In the fourteenth century a Dominican preacher named Meister Eckhart said a thing he would later be tried for, and which still sounds bolder than almost anything ever said about the soul in the Christian West. He said: there is in you a place that neither image, nor time, nor a single created thing has ever entered. And this place is one with God not by likeness but by essence – they are not two, but one.

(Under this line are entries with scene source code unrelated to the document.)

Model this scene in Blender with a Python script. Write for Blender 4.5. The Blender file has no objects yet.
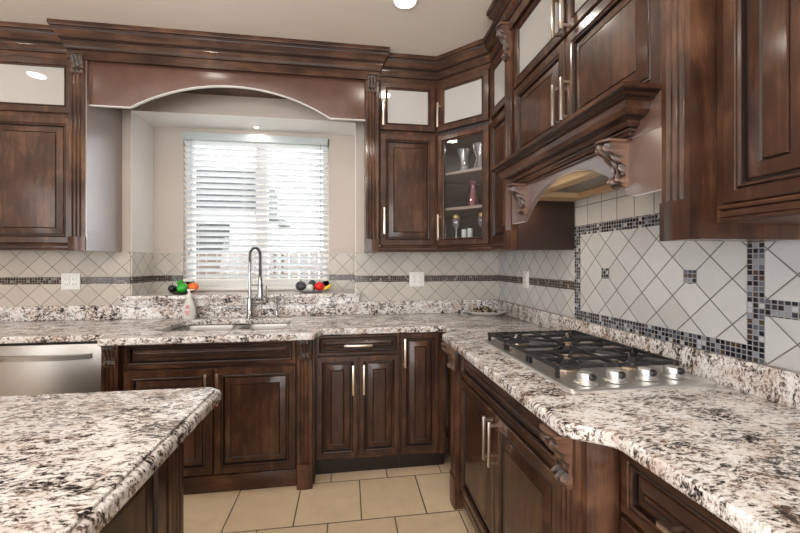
import bpy, bmesh, math, random
from mathutils import Matrix, Vector
random.seed(7)
S = bpy.context.scene
COL = S.collection
PI = math.pi

# ------------------------------------------------------------------ camera
F, HOR, YAW = 370.0, 263.0, math.radians(8.15)
cd = bpy.data.cameras.new('camera'); cam = bpy.data.objects.new('camera', cd); COL.objects.link(cam)
cam.location = (-1.224, -2.865, 1.309)
cam.rotation_euler = (PI/2, 0, -YAW)
cd.sensor_fit = 'HORIZONTAL'; cd.sensor_width = 36; cd.lens = 36*F/800
cd.shift_y = (HOR-266.5)/800
cd.clip_start = 0.05; cd.clip_end = 200
S.camera = cam

# ------------------------------------------------------------------ world, light, exposure
S.view_settings.view_transform = 'Standard'
S.view_settings.look = 'None'
S.view_settings.gamma = 1
S.view_settings.use_curve_mapping = False
S.view_settings.exposure = 0.0
w = bpy.data.worlds.new('world'); S.world = w; w.use_nodes = True
bg = w.node_tree.nodes['Background']; bg.inputs[0].default_value = (0.93, 0.97, 1.0, 1); bg.inputs[1].default_value = 7.5

def area(name, loc, rot, sx, sy, power, color=(1, 1, 1), portal=False, spread=PI):
    l = bpy.data.lights.new(name, 'AREA'); l.shape = 'RECTANGLE'; l.size = sx; l.size_y = sy
    l.energy = power; l.color = color; l.spread = spread
    if portal: l.cycles.is_portal = True
    o = bpy.data.objects.new(name, l); o.location = loc; o.rotation_euler = rot; COL.objects.link(o)
    return o
# kitchen window portal, then two unseen fill lights added behind the camera
area('window_portal', (-1.946, 0.56, 1.72), (-PI/2, 0, 0), 1.2, 1.3, 1, portal=True)
area('rear_fill', (-2.6, -6.3, 1.25), (PI/2+math.radians(20), 0, 0), 3.6, 2.3, 190, (0.96, 0.98, 1.0))
area('side_fill', (-5.4, -4.9, 1.5), (0, -PI/2-math.radians(15), 0), 1.9, 2.6, 80, (0.97, 0.98, 1.0))

# ------------------------------------------------------------------ node helpers
class NT:
    def __init__(s, name):
        s.m = bpy.data.materials.new(name); s.m.use_nodes = True
        s.t = s.m.node_tree; s.n = s.t.nodes; s.b = s.n['Principled BSDF']
    def new(s, ty, **kw):
        x = s.n.new(ty)
        for k, v in kw.items(): setattr(x, k, v)
        return x
    def put(s, sock, v):
        if isinstance(v, bpy.types.NodeSocket): s.t.links.new(v, sock)
        elif v is not None: sock.default_value = v
    def math(s, op, a, b=None, c=None):
        x = s.new('ShaderNodeMath', operation=op)
        s.put(x.inputs[0], a)
        if b is not None: s.put(x.inputs[1], b)
        if c is not None: s.put(x.inputs[2], c)
        return x.outputs[0]
    def xyz(s):
        tc = s.new('ShaderNodeTexCoord'); sp = s.new('ShaderNodeSeparateXYZ')
        s.t.links.new(tc.outputs['Object'], sp.inputs[0]); return tc.outputs['Object'], sp.outputs
    def comb(s, x, y, z):
        c = s.new('ShaderNodeCombineXYZ')
        for i, v in enumerate((x, y, z)): s.put(c.inputs[i], v)
        return c.outputs[0]
    def mapping(s, v, scale=(1, 1, 1), rot=(0, 0, 0), loc=(0, 0, 0)):
        m = s.new('ShaderNodeMapping'); s.put(m.inputs[0], v)
        m.inputs['Scale'].default_value = scale; m.inputs['Rotation'].default_value = rot; m.inputs['Location'].default_value = loc
        return m.outputs[0]
    def noise(s, v, scale, detail=4, rough=.55, dist=0, out='Fac'):
        x = s.new('ShaderNodeTexNoise'); s.put(x.inputs['Vector'], v)
        x.inputs['Scale'].default_value = scale; x.inputs['Detail'].default_value = detail
        x.inputs['Roughness'].default_value = rough; x.inputs['Distortion'].default_value = dist
        return x.outputs[out]
    def white(s, v, out='Value'):
        x = s.new('ShaderNodeTexWhiteNoise', noise_dimensions='3D'); s.put(x.inputs['Vector'], v); return x.outputs[out]
    def ramp(s, f, stops, interp='LINEAR'):
        r = s.new('ShaderNodeValToRGB'); r.color_ramp.interpolation = interp; e = r.color_ramp.elements
        while len(e) < len(stops): e.new(.5)
        for i, (p, c) in enumerate(stops):
            e[i].position = p; e[i].color = (c[0], c[1], c[2], 1)
        s.put(r.inputs[0], f); return r.outputs[0]
    def mix(s, f, a, b, blend='MIX'):
        x = s.new('ShaderNodeMix', data_type='RGBA', blend_type=blend)
        s.put(x.inputs[0], f)
        for k, v in ((6, a), (7, b)):
            if isinstance(v, tuple): v = (v[0], v[1], v[2], 1)
            s.put(x.inputs[k], v)
        return x.outputs[2]
    def bump(s, h, strength=.3, dist=.002):
        x = s.new('ShaderNodeBump'); x.inputs['Strength'].default_value = strength; x.inputs['Distance'].default_value = dist
        s.put(x.inputs['Height'], h); s.put(s.b.inputs['Normal'], x.outputs[0])
    def set(s, **kw):
        for k, v in kw.items():
            if isinstance(v, tuple): v = (v[0], v[1], v[2], 1)
            s.put(s.b.inputs[k.replace('_', ' ')], v)
        return s.m

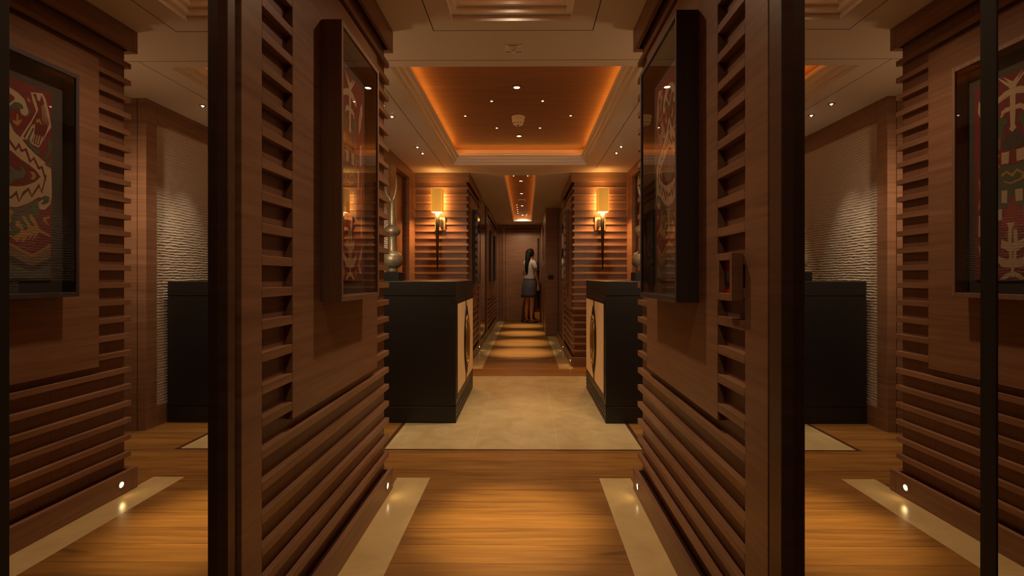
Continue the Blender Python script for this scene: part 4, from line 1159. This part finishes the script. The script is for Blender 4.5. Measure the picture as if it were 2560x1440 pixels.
# switch plate on the projecting column
t = thing('switch_plate', 'small black switch plate on the projecting column', 'switch', (0.425, 7.84, 0.995))
mb = MB(); mb.box(-0.045, 0.045, -0.008, 0, -0.035, 0.035); mb.done('plate', M['black_plastic'], t, bevel=0.002)
mb = MB(); mb.box(-0.032, -0.004, -0.011, -0.006, -0.02, 0.02); mb.box(0.004, 0.032, -0.011, -0.006, -0.02, 0.02); mb.done('rocker', M['black_plastic'], t, bevel=0.001)

# ------------------------------------------------------------------ the woman at the end door
def person():
    t = thing('person', 'woman with long dark hair, pale blouse and grey skirt standing at the end door', 'person', (0.085, 10.08, 0.0), rotz=R(30))
    skin = plain('skin', (0.62, 0.38, 0.28), 0.5)
    me = bpy.data.meshes.new('body')
    V, E, RR = [], [], []
    def node(p, r, par=None):
        V.append(p); RR.append(r)
        if par is not None:
            E.append((par, len(V) - 1))
        return len(V) - 1
    # she faces +x (towards the handle), slightly away; left side is +y
    pel = node((0, 0, 0.86), (0.125, 0.10))
    waist = node((0.005, 0, 1.00), (0.105, 0.09), pel)
    chest = node((0.02, 0, 1.17), (0.125, 0.105), waist)
    sh = node((0.01, 0, 1.30), (0.085, 0.07), chest)
    nk = node((0.012, 0, 1.375), (0.045, 0.042), sh)
    hb = node((0.028, 0, 1.44), (0.062, 0.058), nk)
    hm = node((0.036, 0, 1.50), (0.080, 0.070), hb)
    node((0.028, 0, 1.565), (0.058, 0.052), hm)
    nose = node((0.118, 0, 1.478), (0.010, 0.010), hm)
    for s in (-1, 1):
        hip = node((0, s * 0.075, 0.78), (0.085, 0.08), pel)
        fx = 0.03 if s < 0 else -0.03
        th = node((fx * 0.3, s * 0.075, 0.62), (0.072, 0.068), hip)
        kn = node((fx * 0.8 + 0.005, s * 0.062, 0.46), (0.050, 0.048), th)
        cf = node((fx - 0.012, s * 0.058, 0.33), (0.050, 0.046), kn)
        an = node((fx - 0.02, s * 0.055, 0.085), (0.030, 0.028), cf)
        ft = node((fx + 0.03, s * 0.057, 0.04), (0.034, 0.026), an)
        node((fx + 0.11, s * 0.060, 0.028), (0.032, 0.018), ft)
        shd = node((0.005, s * 0.155, 1.30), (0.046, 0.046), sh)
        if s < 0:      # near arm hangs a little forward
            el = node((0.04, s * 0.195, 1.06), (0.034, 0.034), shd)
            wr = node((0.115, s * 0.160, 0.86), (0.023, 0.021), el)
            pm = node((0.130, s * 0.150, 0.79), (0.026, 0.014), wr)
            fd = Vector((0.12, 0.05, -1)).normalized()
        else:          # far hand reaches for the handle
            el = node((0.07, s * 0.19, 1.08), (0.034, 0.034), shd)
            wr = node((0.175, s * 0.12, 0.985), (0.023, 0.021), el)
            pm = node((0.20, s * 0.09, 0.985), (0.024, 0.015), wr)
            fd = Vector((0.55, 0.2, -0.35)).normalized()
        for k in range(4):
            sp = (k - 1.5) * 0.018
            L_ = (0.066, 0.076, 0.070, 0.055)[k]
            p0 = Vector(V[pm]) + Vector((sp, 0.0, 0)) * (1 if s < 0 else 0) + Vector((0, 0, sp)) * (0 if s < 0 else 1) + fd * 0.026
            a = node(tuple(p0), (0.0085, 0.0085), pm)
            b_ = node(tuple(p0 + fd * L_ * 0.55), (0.008, 0.008), a)
            node(tuple(p0 + fd * L_ * 0.95 + Vector((-0.008, 0.010, -0.004))), (0.0068, 0.0068), b_)
        tp = Vector(V[pm]) + Vector((0.026, 0.012, 0.012))
        a = node(tuple(tp), (0.009, 0.009), pm)
        node(tuple(tp + fd * 0.035 + Vector((0.012, 0, 0))), (0.0075, 0.0075), a)
    me.from_pydata(V, E, [])
    me.materials.append(skin)
    o = bpy.data.objects.new('body', me); COL.objects.link(o); o.parent = t
    sk = o.modifiers.new('skin', 'SKIN'); sk.use_smooth_shade = True
    for i, r in enumerate(RR):
        me.skin_vertices[0].data[i].radius = r
    me.skin_vertices[0].data[0].use_root = True
    sb = o.modifiers.new('sub', 'SUBSURF'); sb.levels = 1; sb.render_levels = 2
    # eyes, brows and mouth
    for s in (-1, 1):
        mb = MB(); mb.lathe([(0.0, -0.004), (0.008, -0.002), (0.010, 0.0), (0.008, 0.003), (0.001, 0.005)], 0.102, s * 0.030, 1.497, axis='X', seg=12); mb.done('eye', plain('eye_dark', (0.03, 0.02, 0.015), 0.2), t)
        mb = MB(); mb.lathe([(0.004, -0.006), (0.016, -0.003), (0.018, 0.002), (0.008, 0.006)], 0.03, s * 0.072, 1.485, axis='Y', seg=12, sy=1.5); mb.done('ear', skin, t)
    mb = MB(); mb.tube([(0.098, -0.022, 1.445), (0.106, 0, 1.443), (0.098, 0.022, 1.445)], 0.005, seg=8); mb.done('mouth', plain('lips', (0.35, 0.10, 0.08), 0.4), t)
    # hair: cap, back mass and long tail
    hm_ = plain('dark_hair', (0.006, 0.0045, 0.004), 0.6, noise=0.4, nscale=120, spec=0.15)
    mb = MB()
    mb.loft([((0.010, 0, 1.440), 0.070, 0.070, 0), ((0.002, 0, 1.475), 0.088, 0.084, 0), ((0.004, 0, 1.51), 0.094, 0.087, 0), ((0.010, 0, 1.55), 0.092, 0.082, 0),
             ((0.018, 0, 1.585), 0.074, 0.066, 0), ((0.022, 0, 1.607), 0.040, 0.036, 0), ((0.022, 0, 1.614), 0.012, 0.010, 0)])
    hr = mb.done('hair', hm_, t)
    mb = MB()
    mb.loft([((-0.045, -0.012, 1.53), 0.045, 0.060, 0), ((-0.062, -0.030, 1.45), 0.052, 0.062, 0), ((-0.078, -0.05, 1.36), 0.050, 0.056, 0), ((-0.10, -0.06, 1.27), 0.046, 0.050, 0),
             ((-0.115, -0.066, 1.18), 0.036, 0.042, 0), ((-0.105, -0.066, 1.11), 0.026, 0.030, 0), ((-0.095, -0.062, 1.06), 0.008, 0.010, 0)])
    mb.done('ponytail', hm_, hr)
    # blouse with sleeves
    bl = plain('pale_blouse', (0.40, 0.37, 0.34), 0.85, noise=0.18, nscale=50, bump=0.3)
    mb = MB()
    mb.loft([((0.0, 0, 0.925), 0.125, 0.158, 0), ((0.002, 0, 0.98), 0.120, 0.150, 0), ((0.006, 0, 1.06), 0.116, 0.146, 0), ((0.014, 0, 1.15), 0.128, 0.158, 0), ((0.014, 0, 1.22), 0.124, 0.170, 0),
             ((0.006, 0, 1.29), 0.100, 0.175, 0), ((0.004, 0, 1.335), 0.074, 0.140, 0), ((0.006, 0, 1.365), 0.058, 0.075, 0), ((0.010, 0, 1.38), 0.053, 0.055, 0)])
    b_o = mb.done('blouse', bl, t)
    for s in (-1, 1):
        mb = MB()
        mb.tube([(0.0, s * 0.135, 1.325), (0.006, s * 0.172, 1.28), (0.022, s * 0.190, 1.21), (0.040, s * 0.198, 1.13)], [0.052, 0.062, 0.056, 0.054], seg=18)
        mb.done('sleeve', bl, b_o)
    # skirt
    sm = plain('blue_grey_skirt', (0.075, 0.08, 0.10), 0.8, noise=0.15, nscale=30)
    mb = MB()
    mb.loft([((0.0, 0, 0.945), 0.118, 0.150, 0), ((0.0, 0, 0.90), 0.130, 0.165, 0), ((-0.004, 0, 0.82), 0.148, 0.180, 0), ((-0.008, 0, 0.72), 0.156, 0.186, 0), ((-0.012, 0, 0.62), 0.164, 0.190, 0), ((-0.014, 0, 0.555), 0.168, 0.192, 0)])
    mb.done('skirt', sm, t)
    shm = plain('brown_flat_shoe', (0.10, 0.06, 0.045), 0.4)
    for s in (-1, 1):
        fx = 0.03 if s < 0 else -0.03
        mb = MB()
        mb.loft([((fx + 0.035, s * 0.058, 0.0), 0.118, 0.040, 0), ((fx + 0.035, s * 0.058, 0.012), 0.122, 0.043, 0), ((fx + 0.03, s * 0.058, 0.026), 0.118, 0.040, 0), ((fx + 0.02, s * 0.058, 0.042), 0.10, 0.036, 0)])
        mb.done('shoe', shm, t)
    return t

person()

He named it in different ways: the little spark, the ground of the soul, the small castle, the citadel. The words changed, the thought stayed the same. Beneath the layer of your feelings, thoughts, memories, beneath all you are used to calling yourself, there is a depth that is not foreign to God. It is the very point where God touches you from within.
Birth, Not Acquisition
Around this spark Eckhart gathered the central image of his teaching – the birth of God in the soul. He spoke of it not as a distant goal, but as an eternal event taking place right now, if there is somewhere for it to take place. God, he said, gives birth to His Word in the depth of your soul ceaselessly – just as He gives birth to it in eternity. And it all turns on one thing: whether the place where this is to be born is empty.
Here is the turn that sets this tradition apart from the familiar. Union with God here is not reached by accumulation. Not more prayers, not more good deeds, not more knowledge about Him. All of this may remain outside the spark, like furniture in a room the master has not yet entered. Union comes through the freeing of the place. Eckhart called this detachment – in German Gelassenheit, a letting-go, a release of the grip.
Detachment is not coldness, nor indifference. It is consent to stop clinging. To things. To success and reputation. To yourself. And, hardest of all, to your own notions of God. Here Eckhart has a phrase people stumble over: “I pray God to rid me of God.” It sounds like a challenge, but its meaning is quiet. He prays to be freed from every image of God, from God-as-I-imagined-Him – so as to meet the One who is, and not the one the mind has painted. The same apophasis that strips God of names is here turned inward: to strip from yourself the last cling, even a pious one.
Where You Are Empty, God Is Full
From this is born a simple rule that Eckhart repeated in many ways: where you are wholly empty, there God is wholly full. There is no need to pull God toward you by effort. What is needed is to remove what occupies the place. Nature abhors a vacuum – and a soul freed of its grip on the created does not stay empty for a single moment. In it is born the very thing for whose sake it was made.
This overturns the usual reckoning of the spiritual life. We are used to measuring growth by addition: more practice, more understanding, more experiences. Eckhart measures by subtraction. The richest person on this path is the one who has released the most. Not the one who has accumulated much about God, but the one who has freed the single depth in which God can be born.
The detachment to which he calls does not require leaving the world. Eckhart was a preacher in the city, among people and affairs, and he said this depth can be held even at work. The matter is not what the hands are busy with, but whether the heart holds on to it. You can pray in a church and be full of yourself; you can sweep a floor and be empty before God. He distinguished owning from being possessed. You may have things, a name, cares – the question is whether they are yours or you are theirs. Anger over what is taken, fear of losing, pride in what is added – it is by these movements that you recognise where the grip still clings tight and where God has not yet come in.
It is worth saying plainly, to avoid confusion. Eckhart did not say you are God in the sense a vain mind would take it. He spoke of the ground of the soul, which is one with the ground of God; of a meeting place so deep that the boundary between Creator and creature thins there to indistinguishability. Advaita Vedanta, walking a wholly different road, recognises its own summit here – and this is why this voice is so dear: it speaks of God’s nearness in a language that leaves almost no distance.
The one walking ahead, gathering this wisdom for the School, noted in the margin: the hardest thing is to believe that what is asked of you is not to do more, but to stop holding. We know how to try. To release – we hardly know how. And this is exactly where the spark leads, the spark that time never entered: to a stillness where you make room, and in that emptiness fullness is born.